En algunos momentos del día hay un ruido abrumador en la ciudad, provocado especialmente por los coches y las obras; incluso en los parques, adonde acude el ciudadano buscando reposo para el cuerpo y el espíritu, atronadores cortacésped e infernales sopladoras de hojas alteran el ... encanto de esos espacios destinados a la tranquilidad ¿Dónde quedó aquel barrido rítmico y sugerente de las antiguas escobas de mimbre?
El intenso tráfico de las tupidas redes de autovías y carreteras penetra en el paisaje a varios kilómetros de distancia, dejando a cada lado amplias bandas de hábitat perdido para la fauna y aleja nuestra reconciliación con el silencio de la naturaleza. Ruido también en el monte, provocado por los aerogeneradores que, junto con los tendidos eléctricos, se han apoderado paulatinamente del paisaje mesetario.
Ruido digital, de los auriculares que trepanan los conductos auditivos de muchos jóvenes, y también el de los potentes altavoces de conductores desconsiderados, deseosos de compartir con los demás un estruendo pretendidamente armonioso: exhibicionistas a ventanilla abierta de su dudoso gusto musical, de una desconsideración quizás equiparable a las motos que pasan a tumba abierta sin escape.
Ruido de los móviles, que interrumpen reuniones relevantes y conversaciones íntimas con su amplísimo repertorio de sonidos, anunciando con sus incesantes reclamos —como niños vocingleros llamando la atención— la acuciante llegada en ráfaga de mensajes insustanciales.
Ruido también en las redes sociales, que han trasladado la barra del bar al ciberespacio, donde proliferan comentarios banales y linchamientos públicos; espacio virtual que acoge a todos por igual y donde cualquiera tiene la posibilidad de decir la ocurrencia o la barbaridad que se le antoje, destinada a cientos o miles de seguidores que le agasajarán con lo más deseado, un 'like'. Estamos permanentemente conectados a otros, pero realmente eso no evita nuestra sensación de soledad.
Ruido en Internet, por la ingente cantidad de información, donde se vuelve necesario mucho criterio para discriminar la falsa de la valiosa, cada vez más escondida en la fronda de esa selva de Babel, para navegar sin brújula ni sextante por la procelosa web.
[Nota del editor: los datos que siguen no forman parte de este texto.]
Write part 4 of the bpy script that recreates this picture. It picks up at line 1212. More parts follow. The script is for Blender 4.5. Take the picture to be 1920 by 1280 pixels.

Ruido en el interior de nuestro cerebro, provocado por el tráfago de información imposible de procesar, que nos llega a un ritmo sin precedentes en la historia de la humanidad. El cóctel de exceso de estímulos, las propias vivencias personales y los imparables pensamientos conducen a las personas a la búsqueda de propuestas de origen oriental: yoga, meditación, chi kung, mindfulness…, técnicas rehabilitadoras de almas desconcertadas hacia el reencuentro con la paz. Buscamos deliberadamente el ruido mental, la distracción, el movimiento, el no parar, porque el silencio obliga al reencuentro con uno mismo y nos asusta, pero paradójicamente la sociedad de la comunicación provoca insatisfacción.
Ruido político, engaños y medias verdades, información falsa de grupos ultra que pretenden hacer pasar por normal y democrático lo que no lo es. O de otros que, preparados en su propia salsa y ajenos a lo valioso del exterior, espolean la primacía de la emoción sobre la razón y tratan de imponer a los demás sus propias creencias excluyentes, incluso agitando a las masas desde puestos institucionales de responsabilidad. Sigmund Freud afirmaba que el fanatismo es un medio por el que el hombre busca la seguridad y la felicidad motivado por la ansiedad de estar seguro. De alguna forma es un mecanismo de defensa contra la inseguridad. Erich Fromm coincide con ese punto de vista y define esa exaltación apasionada de creencias y opiniones como un intento de escapar de la soledad y un deseo de establecer vínculos afectivos con otras personas que piensan de la misma manera, reduciendo de esa manera el miedo a la libertad y a la soledad.
En una de las zonas más escondidas y alejadas del Pirineo leridano, al otro lado del conocido túnel de Viella y enmarcado en pleno Valle de Arán, la magnífica torre de la iglesia de Salardú, antigua fortificación defensiva, proyecta su sombra sobre las tumbas de un pequeño cementerio que esconde un irónico secreto, por medio del cual los muertos parecen desmentir a bastantes de sus paisanos vivos de la única forma que quizás pueden hacerlo: con su silencio respetuoso y sus nombres inscritos en las pequeñas lápidas de mármol, que cuentan sin apasionamiento alguno, al frío viento del norte, la historia real de las personas, en las que el viajero inquieto y algo escéptico puede leer profusamente repetido el apellido 'España', tan poco corriente en el resto del Estado. Finalmente, tras la ensordecedora aglomeración de ruidos, acabaremos todos ineludiblemente rodeados de ese sabio silencio del camposanto.